Do the same procedure with water, shadows, urban areas etc, that you would like to remove from the image before classifying.

Classification 1. Open your file where you have masked out all areas that might disturb the classification (ex. Autm_frame_clouds_water_shadow). 2. Go to Basic Tools/Region of interest/Region of interest tools 3. Do training sites of as many regions you are interested in. In this case, more training sites will mean better results, but due to the limited spectral information and variations within the picture (again) it is hard to predict where the misclassification will occur. Just do a few sites and then do a test run. 4. Go to Classification/Supervised classification/Maximum Likelihood 5. Choose your file 6. Choose all regions of interest – no threshold is necessary (they will “compete” against each other) 7. Check the result by loading the new file in a new window and link it to the original picture (right click/geographic link – on/on – ok) 8. Wherever you find (obvious) misclassifications, do new training sites (NOTE: There will always be speckles – go for the big stuff. 9. Re-iterate the procedure until you are happy with the result.

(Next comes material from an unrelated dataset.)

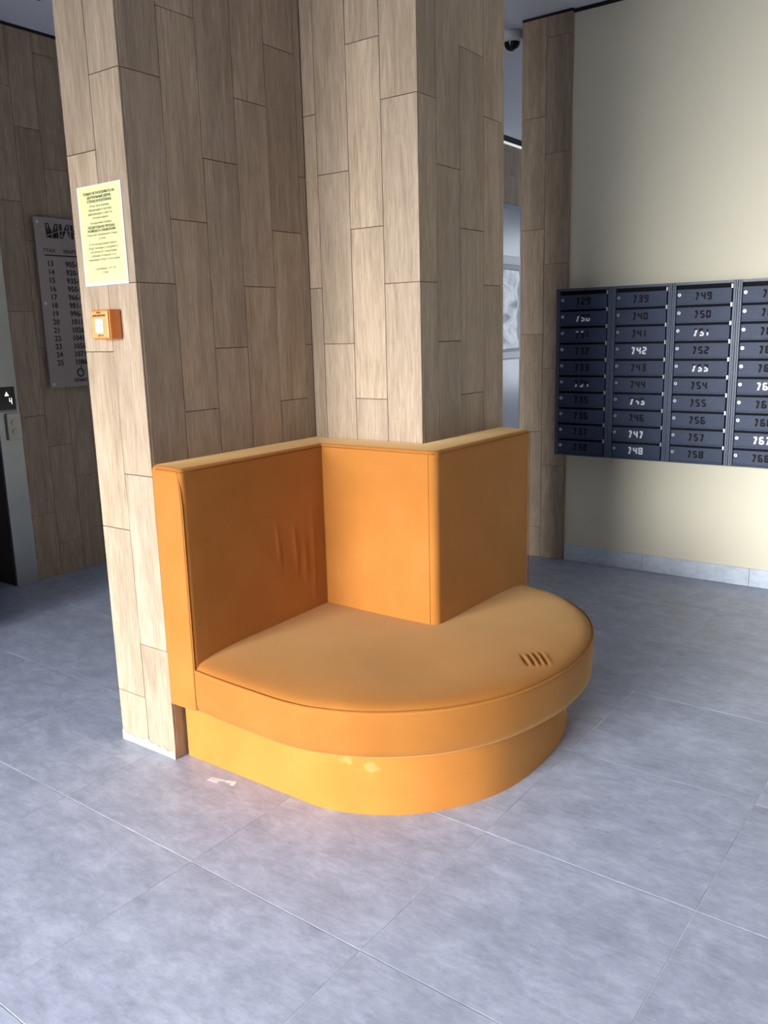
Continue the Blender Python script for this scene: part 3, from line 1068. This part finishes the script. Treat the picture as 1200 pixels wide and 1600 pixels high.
# wrinkles: soft folds standing on the left backrest near the inner corner
bm = bmesh.new()
folds = []
def fold_z(y, z):
    h = 0
    for (yy, z0, z1, wd, am, sl) in [(2.235, .80, .67, .009, .0042, -.14), (2.262, .72, .62, .006, -.003, -.1), (2.33, .76, .62, .010, .0046, -.16), (2.352, .70, .58, .007, -.0042, -.12),
                                     (2.385, .72, .56, .011, .0046, -.12), (2.41, .70, .58, .006, -.0034, -.1), (2.44, .80, .50, .012, .0040, -.02)]:
        c = yy + sl * (z0 - z) * -.5
        t = (z - z1) / (z0 - z1)
        if -.5 < t < 1.5:
            h += .62 * am * math.exp(-((y - c) / wd) ** 2) * math.exp(-((t - .5) / .55) ** 4)
    # broad soft dent and pillow
    h += .004 * math.exp(-((y - 2.30) / .20) ** 2 - ((z - .75) / .22) ** 2)
    return h
y0_, y1_, z0_, z1_ = 1.822, cy_ - .003, .36, BZ1 - .018
NY, NZ = 130, 110
G = []
for i in range(NY + 1):
    row = []
    for j in range(NZ + 1):
        y = y0_ + (y1_ - y0_) * i / NY
        z = z0_ + (z1_ - z0_) * j / NZ
        ed = min(1, min(y - y0_, y1_ - y, z1_ - z) / .05)
        row.append(bm.verts.new((bx + .0002 + ed * (.0016 + fold_z(y, z)), y, z)))
    G.append(row)
for i in range(NY):
    for j in range(NZ):
        bm.faces.new((G[i][j], G[i + 1][j], G[i + 1][j + 1], G[i][j + 1]))
bmesh.ops.recalc_face_normals(bm, faces=bm.faces[:])
for f in bm.faces:
    if f.normal.x < 0:
        f.normal_flip()
obj('front_cover', bm, M['velvet'], pa, smooth=True)

# seams of the backrest (dark stitched line under the top edge, piping on the corners)
def seam(pts, parent, r=.0022, mat='piping', name='seam'):
    return obj(name, tube(bmesh.new(), pts, r, 6), M[mat], parent, smooth=True)
zs = BZ1 - .0125
q = .0008
seam([(xb + .02, 1.802 - q, zs + .004), (bx - .018, 1.802 - q, zs + .002), (bx - .006, 1.804, zs), (bx - .001, 1.812, zs), (bx + q, 1.85, zs), (bx + q, cy_, zs)], pa)
k2 = .293 * CR
seam([(bx, cy_ - q, zs), (dx_ - CR, cy_ - q, zs), (dx_ - k2 + q, cy_ + k2 - q, zs)], pb)
seam([(dx_ - k2 + q, cy_ + k2 - q, zs), (dx_ + q, cy_ + CR, zs), (dx_ + q, 3.255, zs), (dx_ - .004, 3.272, zs)], pc)
seam([(bx + q, cy_ - q, .39), (bx + q, cy_ - q, zs)], pb, .0016)
seam([(dx_ - CR * .9, cy_ - q, .39), (dx_ - CR * .9, cy_ - q, zs)], pb, .0009)
seam([(bx - .004, 1.8035, BZ0 + .004), (bx - .004, 1.8035, .95), (bx - .007, 1.803, 1.01), (bx - .016, 1.8015, zs)], pa, .0026, 'velvet', 'piping')
seam([(bx - .0075, 1.8012, BZ0 + .01), (bx - .0075, 1.8012, .95), (bx - .011, 1.8012, 1.01), (bx - .020, 1.8012, zs)], pa, .0012)
seam([(dx_ - .003, 3.272, .39), (dx_ - .003, 3.272, zs)], pc, .0016)

# ------------------------------------------------------------------ torn sticker on the floor
st = thing('torn_sticker', (-2.03, 1.788, 0), 'torn white paper sticker stuck to the grey floor in front of the mustard seat', 'sticker')
def flat(pts, z, th, name, mat):
    bm = bmesh.new()
    f = bm.faces.new([bm.verts.new((x, y, z)) for x, y in pts])
    r = bmesh.ops.extrude_face_region(bm, geom=[f])
    for g_ in r['geom']:
        if isinstance(g_, bmesh.types.BMVert):
            g_.co.z += th
    bmesh.ops.recalc_face_normals(bm, faces=bm.faces[:])
    return obj(name, bm, M[mat], st)
flat([(-2.088, 1.764), (-2.083, 1.789), (-2.062, 1.792), (-2.030, 1.800), (-2.036, 1.790), (-2.047, 1.786), (-2.044, 1.772), (-2.062, 1.768)], .0006, .0004, 'scrap', 'sticker')
flat([(-2.034, 1.795), (-2.028, 1.803), (-2.005, 1.810), (-1.990, 1.815), (-1.982, 1.790), (-1.996, 1.784), (-2.003, 1.797), (-2.018, 1.788)], .0006, .0004, 'scrap', 'sticker')
for sx_ in (-2.076, -2.068, -2.058):
    flat([(sx_, 1.775), (sx_ + .0016, 1.775), (sx_ + .0022, 1.786), (sx_ + .0006, 1.786)], .00105, .0002, 'printed_mark', 'ink_soft')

Post Classification 1. Your image will most probably be speckled. To remove (some) of the speckles go to Classification/Post Classification/Majority Analysis. 2. Choose your file 3. Choose kernel size, the higher the number, the bigger the smoothing of the speckles. I have used 5 or 7. If you go higher than that you might erase small important areas from your results.

Statistics 1. Go to Classification/Post classification/Generate Random Points 2. Choose the region of interest you wish to do statistics on 3. Choose “disproportionate” if you like to have the same number of points from each category. 4. Ask Alice what to do with them.